Monday, March 24, 2008

International Monday: "Sold Into Adoption"

"Sold Into Adoption: The Human Baby Trafficking Scandal Exposes Vulnerabilities in Chinese Adoptions to the United States" -- Written and presented by law students Patricia Meier (right) and Xiaole Zhang (left)
Date: 03/24/2008
Time: 12:00pm-01:00pm
Location: Iowa City Public Library, Meeting Room A
Sponsor: International Programs

I was floored when I saw this event listed on the main University of Iowa calendar a few weeks ago and had been looking forward to it with a combination of dread and relief. Dread because I wasn’t sure that the facts would be presented nearly as well as they were and because I didn’t know that I’d necessarily be able to keep my cool during a public forum about issues that I feel so strongly about. And relief because someone was going to speak locally about international adoption in such a way that wasn’t just the typical “Strategies for Procuring Children from Foreign Countries Seminar for Affluent American Couples.” This sense of relief was deepened soon after Xiaole Zhang was introduced and began presenting the issues surrounding the sale of Chinese children for purchase, primarily in North America, by way of international adoption with such levelheaded clarity.

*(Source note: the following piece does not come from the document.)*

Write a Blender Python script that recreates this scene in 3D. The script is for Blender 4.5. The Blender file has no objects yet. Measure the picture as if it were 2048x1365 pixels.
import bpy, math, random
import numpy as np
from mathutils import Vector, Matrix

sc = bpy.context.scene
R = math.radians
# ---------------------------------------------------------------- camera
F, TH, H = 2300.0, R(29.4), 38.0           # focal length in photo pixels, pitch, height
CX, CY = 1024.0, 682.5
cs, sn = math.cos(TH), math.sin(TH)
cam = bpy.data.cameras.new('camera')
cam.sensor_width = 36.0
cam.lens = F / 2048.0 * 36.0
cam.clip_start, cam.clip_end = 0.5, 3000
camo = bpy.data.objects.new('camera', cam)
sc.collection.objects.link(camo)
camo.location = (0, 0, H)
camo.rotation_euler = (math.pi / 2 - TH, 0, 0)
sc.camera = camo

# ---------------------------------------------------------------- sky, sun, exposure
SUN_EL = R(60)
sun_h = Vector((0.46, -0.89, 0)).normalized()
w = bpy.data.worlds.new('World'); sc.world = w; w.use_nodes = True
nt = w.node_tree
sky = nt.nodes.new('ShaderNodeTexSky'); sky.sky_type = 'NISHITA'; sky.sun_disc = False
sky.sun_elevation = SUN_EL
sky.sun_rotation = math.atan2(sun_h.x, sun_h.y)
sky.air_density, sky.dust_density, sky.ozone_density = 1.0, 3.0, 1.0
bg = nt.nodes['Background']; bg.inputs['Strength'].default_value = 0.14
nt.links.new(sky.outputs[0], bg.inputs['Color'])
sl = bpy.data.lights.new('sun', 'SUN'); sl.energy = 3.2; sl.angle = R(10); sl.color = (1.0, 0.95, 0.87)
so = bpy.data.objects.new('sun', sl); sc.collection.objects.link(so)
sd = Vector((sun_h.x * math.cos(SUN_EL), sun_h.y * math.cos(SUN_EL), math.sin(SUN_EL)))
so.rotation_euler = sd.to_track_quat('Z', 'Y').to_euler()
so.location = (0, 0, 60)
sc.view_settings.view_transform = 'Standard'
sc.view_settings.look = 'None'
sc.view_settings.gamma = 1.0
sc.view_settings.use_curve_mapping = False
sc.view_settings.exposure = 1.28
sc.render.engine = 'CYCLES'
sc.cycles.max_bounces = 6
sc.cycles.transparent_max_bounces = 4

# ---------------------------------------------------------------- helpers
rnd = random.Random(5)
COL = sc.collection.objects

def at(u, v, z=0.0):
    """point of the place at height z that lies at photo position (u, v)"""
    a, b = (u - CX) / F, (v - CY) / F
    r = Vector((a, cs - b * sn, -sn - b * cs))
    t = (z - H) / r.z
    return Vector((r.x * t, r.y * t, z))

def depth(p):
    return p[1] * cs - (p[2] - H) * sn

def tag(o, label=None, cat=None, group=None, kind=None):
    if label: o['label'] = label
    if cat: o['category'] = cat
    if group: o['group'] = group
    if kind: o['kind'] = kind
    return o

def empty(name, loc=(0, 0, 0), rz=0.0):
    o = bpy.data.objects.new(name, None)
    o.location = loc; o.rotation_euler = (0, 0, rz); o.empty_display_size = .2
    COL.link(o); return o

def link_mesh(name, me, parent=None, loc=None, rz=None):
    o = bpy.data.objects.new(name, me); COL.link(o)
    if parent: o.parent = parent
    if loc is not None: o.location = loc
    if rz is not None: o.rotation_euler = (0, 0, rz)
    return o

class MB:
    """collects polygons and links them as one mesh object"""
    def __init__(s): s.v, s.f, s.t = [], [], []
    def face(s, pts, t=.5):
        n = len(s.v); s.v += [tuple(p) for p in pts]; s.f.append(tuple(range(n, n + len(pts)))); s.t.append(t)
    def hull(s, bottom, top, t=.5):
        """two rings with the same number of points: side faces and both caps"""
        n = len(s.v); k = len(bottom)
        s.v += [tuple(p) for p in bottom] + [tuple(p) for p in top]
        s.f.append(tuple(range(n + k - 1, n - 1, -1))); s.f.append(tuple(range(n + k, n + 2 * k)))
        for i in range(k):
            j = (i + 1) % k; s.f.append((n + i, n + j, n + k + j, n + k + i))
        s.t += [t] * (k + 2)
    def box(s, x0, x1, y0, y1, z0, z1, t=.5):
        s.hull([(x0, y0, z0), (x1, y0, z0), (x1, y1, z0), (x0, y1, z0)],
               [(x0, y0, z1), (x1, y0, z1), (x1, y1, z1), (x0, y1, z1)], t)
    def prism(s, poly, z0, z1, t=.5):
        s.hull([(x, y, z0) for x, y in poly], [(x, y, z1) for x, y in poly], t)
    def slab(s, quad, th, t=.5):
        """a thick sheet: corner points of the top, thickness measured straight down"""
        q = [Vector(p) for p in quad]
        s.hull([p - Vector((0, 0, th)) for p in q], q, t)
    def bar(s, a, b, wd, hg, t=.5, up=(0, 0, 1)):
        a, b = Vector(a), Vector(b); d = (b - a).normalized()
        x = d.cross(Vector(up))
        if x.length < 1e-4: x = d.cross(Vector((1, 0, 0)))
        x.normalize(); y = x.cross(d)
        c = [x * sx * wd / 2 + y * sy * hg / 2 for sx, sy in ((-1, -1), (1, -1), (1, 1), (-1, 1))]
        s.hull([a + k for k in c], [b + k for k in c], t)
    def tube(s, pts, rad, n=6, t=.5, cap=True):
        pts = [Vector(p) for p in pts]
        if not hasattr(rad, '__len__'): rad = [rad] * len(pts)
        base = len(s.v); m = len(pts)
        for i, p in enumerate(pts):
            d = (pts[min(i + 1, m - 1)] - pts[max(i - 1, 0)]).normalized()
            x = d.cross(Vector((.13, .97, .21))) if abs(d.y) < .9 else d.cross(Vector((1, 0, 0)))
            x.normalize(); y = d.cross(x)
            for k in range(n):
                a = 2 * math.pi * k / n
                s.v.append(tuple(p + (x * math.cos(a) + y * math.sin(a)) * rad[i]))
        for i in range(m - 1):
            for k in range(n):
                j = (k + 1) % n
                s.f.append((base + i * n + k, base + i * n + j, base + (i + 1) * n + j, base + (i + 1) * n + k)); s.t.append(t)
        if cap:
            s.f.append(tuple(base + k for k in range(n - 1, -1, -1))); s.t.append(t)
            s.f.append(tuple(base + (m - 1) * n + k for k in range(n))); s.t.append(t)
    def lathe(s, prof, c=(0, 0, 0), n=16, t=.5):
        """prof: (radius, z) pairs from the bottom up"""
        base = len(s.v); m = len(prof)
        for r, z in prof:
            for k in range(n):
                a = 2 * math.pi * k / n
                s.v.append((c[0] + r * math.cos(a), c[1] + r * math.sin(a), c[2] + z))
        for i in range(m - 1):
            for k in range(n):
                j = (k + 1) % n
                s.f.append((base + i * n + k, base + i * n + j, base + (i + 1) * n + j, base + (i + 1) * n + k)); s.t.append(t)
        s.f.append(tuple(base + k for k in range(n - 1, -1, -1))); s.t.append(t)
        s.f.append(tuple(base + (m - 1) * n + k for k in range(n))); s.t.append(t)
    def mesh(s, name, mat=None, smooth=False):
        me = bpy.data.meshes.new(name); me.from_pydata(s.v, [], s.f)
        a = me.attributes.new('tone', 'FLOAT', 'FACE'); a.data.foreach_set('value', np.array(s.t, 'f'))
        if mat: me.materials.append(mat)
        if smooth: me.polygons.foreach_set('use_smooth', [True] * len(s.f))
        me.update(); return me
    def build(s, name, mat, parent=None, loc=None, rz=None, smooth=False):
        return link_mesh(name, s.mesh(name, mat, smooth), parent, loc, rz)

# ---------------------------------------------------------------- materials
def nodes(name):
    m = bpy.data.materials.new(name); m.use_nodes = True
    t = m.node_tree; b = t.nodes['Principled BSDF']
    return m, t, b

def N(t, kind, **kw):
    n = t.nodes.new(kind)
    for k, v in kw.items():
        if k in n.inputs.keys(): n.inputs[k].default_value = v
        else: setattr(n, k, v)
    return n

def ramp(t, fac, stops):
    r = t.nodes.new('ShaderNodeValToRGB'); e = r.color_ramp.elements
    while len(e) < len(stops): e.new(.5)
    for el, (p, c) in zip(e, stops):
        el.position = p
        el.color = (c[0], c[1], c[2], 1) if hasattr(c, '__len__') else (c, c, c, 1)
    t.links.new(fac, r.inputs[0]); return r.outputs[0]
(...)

From a press release issued by International Programs at The University of Iowa about this lecture:

“Meier and Zhang [spoke] about the Hunan baby trafficking scandal [also referred to as “The Hengyang Case”] that was uncovered in late 2005. In the incident, the Chinese government prosecuted a number of orphanage officials and private individuals for their involvement in a child trafficking scheme that profited from placing trafficked children for inter-country adoption and collecting mandatory $3,000 donations from adopting parents. The story surprised many in the adoption community because China’s program of inter-country adoption had been thought to be nearly scandal proof to that point.

[Patricia] Meier is a mid-career law student at the University of Iowa. She worked as a writer and editor in Iowa, Washington, D.C., Illinois and Colorado before entering law school. She is also a mother to three children, one of whom was adopted from China in 2003.

[Xiaole] Zhang is a second-year law student at the University of Iowa. She received her Bachelor of Law degree from the University of International Business and Economics (UIBE), in Beijing, China. Before pursuing her Juris Doctorate, Zhang completed her Master’s of Law in International and Comparative Law from the University of Iowa College of Law in May 2005.”

Zhang and Meier cited a history of ineffectual laws and lack of adequate enforcement mechanisms in both the United States and China, as well as rising demand, as some of the contributing factors to this nearly-unbelievable problem of state-sanctioned human trafficking. “The same motivations still remains” in The East and in The West, Xiaole made a point of saying, and those motivations are fueled, not surprisingly, by “money.” And, as is the case in the US, most of the children exported from China and put on the adoption market “are not orphans.” (China’s one-child policy and a generalized reluctance to care for children with special health needs often lead to child abandonment. Others are simply stolen. Literally.)

Both women were gracious as they answered some of my questions and posed for the photo (above) after the lecture, but my biggest questions about international adoption still remain perpetually unanswered:

“Why don’t we take care of our own children and why aren’t other countries expected do the same?”